Equally distracting are the often times misplaced and misused epigraphs that herald each chapter. While epigraphs can be used as an effective literary tool, the shear number of the epigraphs in this novel (there are some fifty chapters in the novel each with its own epigraph) dilute any potential effectiveness that could have been realized. Sometimes the epigraphs are not even quoted from an original source, but rather from somebody who quoted the original source, and often times the quotes aren’t even relatable to the chapter which they herald. The first chapter, for example, quotes a passage from Aeschylus’s Agamemnon, where a vision of the prophetess Cassandra is not taken seriously, and while Fiver is introduced in this chapter and his visions are ultimately ignored by most, the scene in which Fiver explains his premonition only to have it ignored takes place in the following chapter, making this epigraph more appropriate as the introduction of the second chapter and not the first. Being a novel aimed a children it is also somewhat presumptuous (and even pompous) to draw quotes from the likes of Dostoyevsky, Clausewitz, Plato, and Tennyson since most, if not all children, will be able to gather no meaning from such quotes because they will not understand their context. The epigraphs seems to be more boasting of the text the author has read than an effective literary tool, and even as early as the first chapter seems to be grasping for an applicable quote to establish the chapter.

The over arching narrative of the novel is also stunted a number of times throughout the narrative by shorter narratives shared between the rabbits that are seemingly meant to build the mythos of the fictional culture, but rather than enhancing the narrative, these shorter sequences serve instead to stunt the overall narrative and break the momentum of the unfolding events taking place in the present tense of the novel, most notably towards the end on the novel both before the rabbits of Watership Down encroached on an invasion of sorts on a neighbouring warren and again when rabbits from that warren journeyed to Watership Down to launch and assault of their own in retaliation.

There is also some undermining and potentially chauvinistic aspects to the narrative. For one there are no female characters who leave the warren at the beginning of the narrative, nor are their any does who leave the second warren which the reader is introduced to as the narrative unfolds, though both times the bucks have the foresight and personal autonomy to act on their own behalf.
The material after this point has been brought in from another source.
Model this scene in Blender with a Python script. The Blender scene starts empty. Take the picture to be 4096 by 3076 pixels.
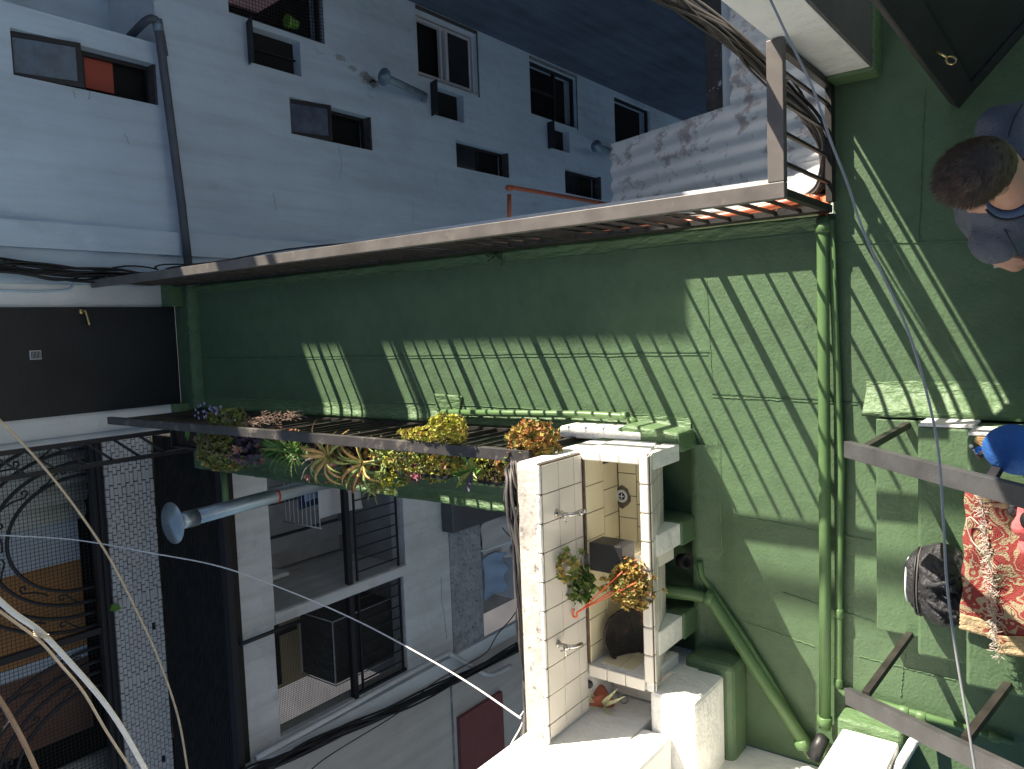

The third warren which the rabbits of Watership Down invade was a militaristic one, and one which a single buck made an attempt to leave, and none of the does had the courage or cunning to even try to escape and had to be ‘rescued’ by the bucks of another warren and would only act when under the order of a strong male presence. And then there is the question of the role of the does in the novel as they are essentially seen a breeding stock and caretakers of the young, an idea that perpetuates patriarchal gender roles to the children who the novel aims to entertain.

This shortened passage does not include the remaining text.